▸ **Problem details**: Would you set down every entry shown below, precisely as written?

▸ **Data extract**:
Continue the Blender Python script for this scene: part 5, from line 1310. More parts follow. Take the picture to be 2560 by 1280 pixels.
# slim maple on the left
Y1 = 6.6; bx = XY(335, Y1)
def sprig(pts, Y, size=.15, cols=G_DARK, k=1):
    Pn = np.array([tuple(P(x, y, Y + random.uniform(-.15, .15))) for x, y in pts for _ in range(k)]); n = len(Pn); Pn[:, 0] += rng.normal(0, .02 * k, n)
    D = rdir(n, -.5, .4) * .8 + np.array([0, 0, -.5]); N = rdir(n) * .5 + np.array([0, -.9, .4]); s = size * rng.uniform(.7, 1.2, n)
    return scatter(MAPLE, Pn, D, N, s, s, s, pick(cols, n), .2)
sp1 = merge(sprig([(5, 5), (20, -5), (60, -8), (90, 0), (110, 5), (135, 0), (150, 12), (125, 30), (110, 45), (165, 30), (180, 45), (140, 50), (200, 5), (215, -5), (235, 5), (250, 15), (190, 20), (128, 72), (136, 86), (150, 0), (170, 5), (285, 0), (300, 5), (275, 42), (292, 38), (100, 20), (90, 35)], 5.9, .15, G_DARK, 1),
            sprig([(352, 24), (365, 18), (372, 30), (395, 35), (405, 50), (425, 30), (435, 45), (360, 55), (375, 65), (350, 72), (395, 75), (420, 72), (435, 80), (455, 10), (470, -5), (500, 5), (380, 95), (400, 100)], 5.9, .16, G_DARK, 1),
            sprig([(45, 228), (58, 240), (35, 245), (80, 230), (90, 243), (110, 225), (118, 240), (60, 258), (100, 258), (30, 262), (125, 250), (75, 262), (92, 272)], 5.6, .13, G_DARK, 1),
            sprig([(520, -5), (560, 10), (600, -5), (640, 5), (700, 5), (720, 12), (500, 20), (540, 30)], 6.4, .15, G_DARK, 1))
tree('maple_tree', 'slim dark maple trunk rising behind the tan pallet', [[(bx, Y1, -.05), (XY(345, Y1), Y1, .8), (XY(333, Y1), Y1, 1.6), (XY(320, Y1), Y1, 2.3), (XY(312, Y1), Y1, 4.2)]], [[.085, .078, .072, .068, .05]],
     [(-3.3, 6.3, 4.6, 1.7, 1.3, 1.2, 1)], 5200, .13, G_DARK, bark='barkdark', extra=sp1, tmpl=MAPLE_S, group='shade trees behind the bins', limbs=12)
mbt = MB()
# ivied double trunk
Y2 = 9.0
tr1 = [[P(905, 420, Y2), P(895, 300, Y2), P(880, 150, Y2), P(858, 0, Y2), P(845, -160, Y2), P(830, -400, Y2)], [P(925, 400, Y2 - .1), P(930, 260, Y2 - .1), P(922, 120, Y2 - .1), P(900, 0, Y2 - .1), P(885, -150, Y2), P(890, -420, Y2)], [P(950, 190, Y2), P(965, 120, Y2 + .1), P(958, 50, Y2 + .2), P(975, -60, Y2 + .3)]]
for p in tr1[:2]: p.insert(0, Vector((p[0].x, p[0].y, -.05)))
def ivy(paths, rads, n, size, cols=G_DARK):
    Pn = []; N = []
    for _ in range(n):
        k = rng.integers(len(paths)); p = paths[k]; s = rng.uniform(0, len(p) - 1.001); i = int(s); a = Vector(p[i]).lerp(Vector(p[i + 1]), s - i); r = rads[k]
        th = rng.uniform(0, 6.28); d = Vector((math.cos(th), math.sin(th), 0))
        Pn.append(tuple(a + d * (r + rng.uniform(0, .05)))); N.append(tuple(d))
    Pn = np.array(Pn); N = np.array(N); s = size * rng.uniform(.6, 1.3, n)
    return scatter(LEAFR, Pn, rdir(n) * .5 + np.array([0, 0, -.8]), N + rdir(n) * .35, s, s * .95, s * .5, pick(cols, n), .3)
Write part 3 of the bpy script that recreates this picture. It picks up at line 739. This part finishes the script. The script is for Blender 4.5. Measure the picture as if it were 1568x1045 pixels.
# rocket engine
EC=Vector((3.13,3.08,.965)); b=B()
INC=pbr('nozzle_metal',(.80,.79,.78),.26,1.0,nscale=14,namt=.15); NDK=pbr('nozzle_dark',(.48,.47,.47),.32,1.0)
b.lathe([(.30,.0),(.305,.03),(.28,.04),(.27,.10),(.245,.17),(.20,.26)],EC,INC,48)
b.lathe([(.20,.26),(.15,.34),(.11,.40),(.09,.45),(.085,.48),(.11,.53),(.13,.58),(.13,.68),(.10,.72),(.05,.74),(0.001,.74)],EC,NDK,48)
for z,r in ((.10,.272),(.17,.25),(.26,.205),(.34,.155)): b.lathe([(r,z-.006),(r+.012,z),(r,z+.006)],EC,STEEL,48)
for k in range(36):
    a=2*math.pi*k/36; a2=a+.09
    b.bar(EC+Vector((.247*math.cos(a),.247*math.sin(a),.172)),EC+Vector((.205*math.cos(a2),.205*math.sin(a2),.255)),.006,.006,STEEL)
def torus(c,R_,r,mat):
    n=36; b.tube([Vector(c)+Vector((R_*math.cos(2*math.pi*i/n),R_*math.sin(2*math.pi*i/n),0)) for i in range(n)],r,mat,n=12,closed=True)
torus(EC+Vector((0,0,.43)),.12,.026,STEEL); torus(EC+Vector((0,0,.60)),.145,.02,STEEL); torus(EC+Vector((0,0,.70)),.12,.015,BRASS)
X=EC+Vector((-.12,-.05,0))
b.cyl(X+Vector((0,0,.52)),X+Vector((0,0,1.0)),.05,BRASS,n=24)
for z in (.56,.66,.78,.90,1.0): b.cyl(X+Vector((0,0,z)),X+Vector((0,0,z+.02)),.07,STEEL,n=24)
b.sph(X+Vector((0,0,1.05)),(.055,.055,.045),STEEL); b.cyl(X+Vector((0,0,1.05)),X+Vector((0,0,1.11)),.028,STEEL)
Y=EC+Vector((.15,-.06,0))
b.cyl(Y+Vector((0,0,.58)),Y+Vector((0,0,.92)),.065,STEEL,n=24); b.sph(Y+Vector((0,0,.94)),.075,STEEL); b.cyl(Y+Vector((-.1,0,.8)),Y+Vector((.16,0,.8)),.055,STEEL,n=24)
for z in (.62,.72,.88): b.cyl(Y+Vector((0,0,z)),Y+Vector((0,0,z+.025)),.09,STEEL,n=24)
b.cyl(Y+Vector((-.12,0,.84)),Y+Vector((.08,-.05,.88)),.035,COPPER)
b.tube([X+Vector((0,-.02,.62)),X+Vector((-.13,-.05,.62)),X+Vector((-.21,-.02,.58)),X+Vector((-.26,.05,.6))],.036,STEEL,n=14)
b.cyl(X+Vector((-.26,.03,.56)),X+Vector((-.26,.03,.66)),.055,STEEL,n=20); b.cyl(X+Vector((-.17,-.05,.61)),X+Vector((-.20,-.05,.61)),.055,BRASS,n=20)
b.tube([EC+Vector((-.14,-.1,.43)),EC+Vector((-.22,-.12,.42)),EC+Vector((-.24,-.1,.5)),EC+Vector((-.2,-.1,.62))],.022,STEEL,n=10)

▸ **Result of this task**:
Continue the Blender Python script for this scene: part 5, from line 1310. More parts follow. Take the picture to be 2560 by 1280 pixels.
# slim maple on the left
Y1 = 6.6; bx = XY(335, Y1)
def sprig(pts, Y, size=.15, cols=G_DARK, k=1):
    Pn = np.array([tuple(P(x, y, Y + random.uniform(-.15, .15))) for x, y in pts for _ in range(k)]); n = len(Pn); Pn[:, 0] += rng.normal(0, .02 * k, n)
    D = rdir(n, -.5, .4) * .8 + np.array([0, 0, -.5]); N = rdir(n) * .5 + np.array([0, -.9, .4]); s = size * rng.uniform(.7, 1.2, n)
    return scatter(MAPLE, Pn, D, N, s, s, s, pick(cols, n), .2)
sp1 = merge(sprig([(5, 5), (20, -5), (60, -8), (90, 0), (110, 5), (135, 0), (150, 12), (125, 30), (110, 45), (165, 30), (180, 45), (140, 50), (200, 5), (215, -5), (235, 5), (250, 15), (190, 20), (128, 72), (136, 86), (150, 0), (170, 5), (285, 0), (300, 5), (275, 42), (292, 38), (100, 20), (90, 35)], 5.9, .15, G_DARK, 1),
            sprig([(352, 24), (365, 18), (372, 30), (395, 35), (405, 50), (425, 30), (435, 45), (360, 55), (375, 65), (350, 72), (395, 75), (420, 72), (435, 80), (455, 10), (470, -5), (500, 5), (380, 95), (400, 100)], 5.9, .16, G_DARK, 1),
            sprig([(45, 228), (58, 240), (35, 245), (80, 230), (90, 243), (110, 225), (118, 240), (60, 258), (100, 258), (30, 262), (125, 250), (75, 262), (92, 272)], 5.6, .13, G_DARK, 1),
            sprig([(520, -5), (560, 10), (600, -5), (640, 5), (700, 5), (720, 12), (500, 20), (540, 30)], 6.4, .15, G_DARK, 1))
tree('maple_tree', 'slim dark maple trunk rising behind the tan pallet', [[(bx, Y1, -.05), (XY(345, Y1), Y1, .8), (XY(333, Y1), Y1, 1.6), (XY(320, Y1), Y1, 2.3), (XY(312, Y1), Y1, 4.2)]], [[.085, .078, .072, .068, .05]],
     [(-3.3, 6.3, 4.6, 1.7, 1.3, 1.2, 1)], 5200, .13, G_DARK, bark='barkdark', extra=sp1, tmpl=MAPLE_S, group='shade trees behind the bins', limbs=12)
mbt = MB()
# ivied double trunk
Y2 = 9.0
tr1 = [[P(905, 420, Y2), P(895, 300, Y2), P(880, 150, Y2), P(858, 0, Y2), P(845, -160, Y2), P(830, -400, Y2)], [P(925, 400, Y2 - .1), P(930, 260, Y2 - .1), P(922, 120, Y2 - .1), P(900, 0, Y2 - .1), P(885, -150, Y2), P(890, -420, Y2)], [P(950, 190, Y2), P(965, 120, Y2 + .1), P(958, 50, Y2 + .2), P(975, -60, Y2 + .3)]]
for p in tr1[:2]: p.insert(0, Vector((p[0].x, p[0].y, -.05)))
def ivy(paths, rads, n, size, cols=G_DARK):
    Pn = []; N = []
    for _ in range(n):
        k = rng.integers(len(paths)); p = paths[k]; s = rng.uniform(0, len(p) - 1.001); i = int(s); a = Vector(p[i]).lerp(Vector(p[i + 1]), s - i); r = rads[k]
        th = rng.uniform(0, 6.28); d = Vector((math.cos(th), math.sin(th), 0))
        Pn.append(tuple(a + d * (r + rng.uniform(0, .05)))); N.append(tuple(d))
    Pn = np.array(Pn); N = np.array(N); s = size * rng.uniform(.6, 1.3, n)
    return scatter(LEAFR, Pn, rdir(n) * .5 + np.array([0, 0, -.8]), N + rdir(n) * .35, s, s * .95, s * .5, pick(cols, n), .3)
Write part 3 of the bpy script that recreates this picture. It picks up at line 739. This part finishes the script. The script is for Blender 4.5. Measure the picture as if it were 1568x1045 pixels.
# rocket engine
EC=Vector((3.13,3.08,.965)); b=B()
INC=pbr('nozzle_metal',(.80,.79,.78),.26,1.0,nscale=14,namt=.15); NDK=pbr('nozzle_dark',(.48,.47,.47),.32,1.0)
b.lathe([(.30,.0),(.305,.03),(.28,.04),(.27,.10),(.245,.17),(.20,.26)],EC,INC,48)
b.lathe([(.20,.26),(.15,.34),(.11,.40),(.09,.45),(.085,.48),(.11,.53),(.13,.58),(.13,.68),(.10,.72),(.05,.74),(0.001,.74)],EC,NDK,48)
for z,r in ((.10,.272),(.17,.25),(.26,.205),(.34,.155)): b.lathe([(r,z-.006),(r+.012,z),(r,z+.006)],EC,STEEL,48)
for k in range(36):
    a=2*math.pi*k/36; a2=a+.09
    b.bar(EC+Vector((.247*math.cos(a),.247*math.sin(a),.172)),EC+Vector((.205*math.cos(a2),.205*math.sin(a2),.255)),.006,.006,STEEL)
def torus(c,R_,r,mat):
    n=36; b.tube([Vector(c)+Vector((R_*math.cos(2*math.pi*i/n),R_*math.sin(2*math.pi*i/n),0)) for i in range(n)],r,mat,n=12,closed=True)
torus(EC+Vector((0,0,.43)),.12,.026,STEEL); torus(EC+Vector((0,0,.60)),.145,.02,STEEL); torus(EC+Vector((0,0,.70)),.12,.015,BRASS)
X=EC+Vector((-.12,-.05,0))
b.cyl(X+Vector((0,0,.52)),X+Vector((0,0,1.0)),.05,BRASS,n=24)
for z in (.56,.66,.78,.90,1.0): b.cyl(X+Vector((0,0,z)),X+Vector((0,0,z+.02)),.07,STEEL,n=24)
b.sph(X+Vector((0,0,1.05)),(.055,.055,.045),STEEL); b.cyl(X+Vector((0,0,1.05)),X+Vector((0,0,1.11)),.028,STEEL)
Y=EC+Vector((.15,-.06,0))
b.cyl(Y+Vector((0,0,.58)),Y+Vector((0,0,.92)),.065,STEEL,n=24); b.sph(Y+Vector((0,0,.94)),.075,STEEL); b.cyl(Y+Vector((-.1,0,.8)),Y+Vector((.16,0,.8)),.055,STEEL,n=24)
for z in (.62,.72,.88): b.cyl(Y+Vector((0,0,z)),Y+Vector((0,0,z+.025)),.09,STEEL,n=24)
b.cyl(Y+Vector((-.12,0,.84)),Y+Vector((.08,-.05,.88)),.035,COPPER)
b.tube([X+Vector((0,-.02,.62)),X+Vector((-.13,-.05,.62)),X+Vector((-.21,-.02,.58)),X+Vector((-.26,.05,.6))],.036,STEEL,n=14)
b.cyl(X+Vector((-.26,.03,.56)),X+Vector((-.26,.03,.66)),.055,STEEL,n=20); b.cyl(X+Vector((-.17,-.05,.61)),X+Vector((-.20,-.05,.61)),.055,BRASS,n=20)
b.tube([EC+Vector((-.14,-.1,.43)),EC+Vector((-.22,-.12,.42)),EC+Vector((-.24,-.1,.5)),EC+Vector((-.2,-.1,.62))],.022,STEEL,n=10)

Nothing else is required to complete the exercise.